Türkiye'nin 31 Mart 2024 yerel seçimleri, hükümete bir ders olarak yorumlanabilir. Fakat bu dersin arkasında ironik bir gerçek yatıyor: Seçmenler, hükümeti uyarmak için sandığa gitmiş görünüyorlar, ancak beceriksizliği ödüllendirerek asıl cezayı kendilerine verdiler.

CHP'li belediyeler, asgari belediyecilik standartlarının altında kalan bir performans sergiledi. Yolcu otobüsleri alev alev yanarken, trafik sorunu bir kâbusa dönüştü, depreme karşı gerekli adımlar atılmadı ve kentsel dönüşüm projeleri ihmal edildi.

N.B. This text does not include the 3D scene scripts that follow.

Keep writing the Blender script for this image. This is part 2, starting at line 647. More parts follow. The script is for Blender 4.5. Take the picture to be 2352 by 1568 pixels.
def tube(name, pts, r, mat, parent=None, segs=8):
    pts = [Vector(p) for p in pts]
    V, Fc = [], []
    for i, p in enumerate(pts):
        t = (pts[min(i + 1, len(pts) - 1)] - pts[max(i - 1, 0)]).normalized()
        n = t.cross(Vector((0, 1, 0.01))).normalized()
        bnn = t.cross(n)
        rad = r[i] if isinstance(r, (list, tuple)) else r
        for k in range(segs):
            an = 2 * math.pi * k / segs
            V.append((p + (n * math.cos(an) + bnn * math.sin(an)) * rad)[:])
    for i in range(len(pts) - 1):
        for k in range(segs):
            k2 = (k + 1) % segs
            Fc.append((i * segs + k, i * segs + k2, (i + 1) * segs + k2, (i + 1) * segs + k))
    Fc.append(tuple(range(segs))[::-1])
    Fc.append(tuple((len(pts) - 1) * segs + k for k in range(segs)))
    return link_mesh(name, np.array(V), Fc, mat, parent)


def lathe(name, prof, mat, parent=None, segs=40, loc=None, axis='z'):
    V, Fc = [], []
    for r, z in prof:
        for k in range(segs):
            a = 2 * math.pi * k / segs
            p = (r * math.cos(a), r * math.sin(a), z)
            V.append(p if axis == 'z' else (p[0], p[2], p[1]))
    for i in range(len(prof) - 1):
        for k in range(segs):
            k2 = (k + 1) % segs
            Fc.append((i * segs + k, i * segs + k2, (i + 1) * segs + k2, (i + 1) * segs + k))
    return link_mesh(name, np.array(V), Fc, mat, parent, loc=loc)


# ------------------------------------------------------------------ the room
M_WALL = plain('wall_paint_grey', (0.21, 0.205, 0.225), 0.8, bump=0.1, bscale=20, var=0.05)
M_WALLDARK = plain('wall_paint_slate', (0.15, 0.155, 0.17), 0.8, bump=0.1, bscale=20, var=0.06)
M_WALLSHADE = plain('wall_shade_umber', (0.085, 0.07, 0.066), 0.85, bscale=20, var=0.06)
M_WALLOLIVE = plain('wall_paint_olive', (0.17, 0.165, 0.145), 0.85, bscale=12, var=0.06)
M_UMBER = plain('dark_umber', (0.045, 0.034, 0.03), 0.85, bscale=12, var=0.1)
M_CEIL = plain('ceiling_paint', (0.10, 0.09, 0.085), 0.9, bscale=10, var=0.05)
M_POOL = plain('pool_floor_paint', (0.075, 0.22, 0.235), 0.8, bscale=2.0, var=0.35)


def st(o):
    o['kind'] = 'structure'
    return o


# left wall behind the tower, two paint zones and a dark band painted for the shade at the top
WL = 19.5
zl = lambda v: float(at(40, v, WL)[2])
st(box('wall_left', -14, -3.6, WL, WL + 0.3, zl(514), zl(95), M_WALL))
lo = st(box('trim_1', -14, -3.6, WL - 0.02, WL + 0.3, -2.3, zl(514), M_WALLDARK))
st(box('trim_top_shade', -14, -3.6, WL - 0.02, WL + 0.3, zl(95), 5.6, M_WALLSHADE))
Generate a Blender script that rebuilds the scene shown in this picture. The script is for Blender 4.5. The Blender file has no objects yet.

Cumhur İttifakı adayları, bu sorunlara çözüm odaklı yaklaşırken, CHP'li belediye başkanları kentsel dönüşüme karşı çıkmayı tercih ettiler. İstanbul'da Murat Kurum, 650 bin konut dönüştürme sözü verirken, Ekrem İmamoğlu bu projeyi "olmaması gereken" bir hamle olarak nitelendirdi.

Peki, büyük İstanbul depremi yarın yaşanırsa sorumluluğu kim üstlenecek? Hatay'da da aynı durum yaşanmadı mı? Asrın felaketi olarak nitelendirilen Kahramanmaraş depremlerinde en çok yıkımın yaşandığı Hatay'da, eski belediye başkanı Lütfü Savaş'ın kentsel dönüşüm projelerine karşı tutumu büyük rol oynamadı mı?

Yeniden CHP’nin eline düşen Ankara'da da durum farklı değil. Mansur Yavaş'ın "Az laf çok iş" sloganıyla süslediği caddeler trafik keşmekeşiyle boğuşuyor. "Ne kadar yol açarsanız trafik o kadar sıkışır" sözleriyle vizyonsuzluğunu açıkça ortaya koyan Yavaş ile Ankara trafiğinin nasıl hızlanacağı meçhul.

Seçmenler, iktidarı cezalandırmak isterken farkında olmadan kendi cezalarını hazırlamış oldular. 31 Mart'ı belirleyenler, pastadan aldıkları paydan şikâyetçi olan seçmenlerdir. Bunların bir bölümü sandığı boykot ettiler, bir bölümü de CHP ve YRP gibi partilere oy vererek hükümeti uyarma yolunu seçtiler.

Fakat Cumhurbaşkanı Erdoğan 14-28 Mayıs 2023 seçimlerinin ardından kabinesini yenileyerek ve ekonomi politikasında radikal bir değişikliğe giderek bu mesajı aldığını göstermişti.

Mesajı alan ve değişimi başlatan hükümete kızarak, muhalefetin beceriksiz belediye başkanlarını ödüllendirmek zamansız bir tepki olarak kayda geçti.

Bu seçimin en büyük kaybedeni, belediyeleri sadece hizmet kapısı olarak görenler, şehirlerin sorunlarına çözüm bekleyenler, trafikte tükenmek istemeyenler ve büyük bir deprem öncesinde kentsel dönüşüm projelerine umut bağlayanlardır.

Halkın iradesine saygısızlık gösterilmez fakat doğru sözden de bir adım geri atılmaz. Bence bu seçimin en büyük kaybedeni liyakattir.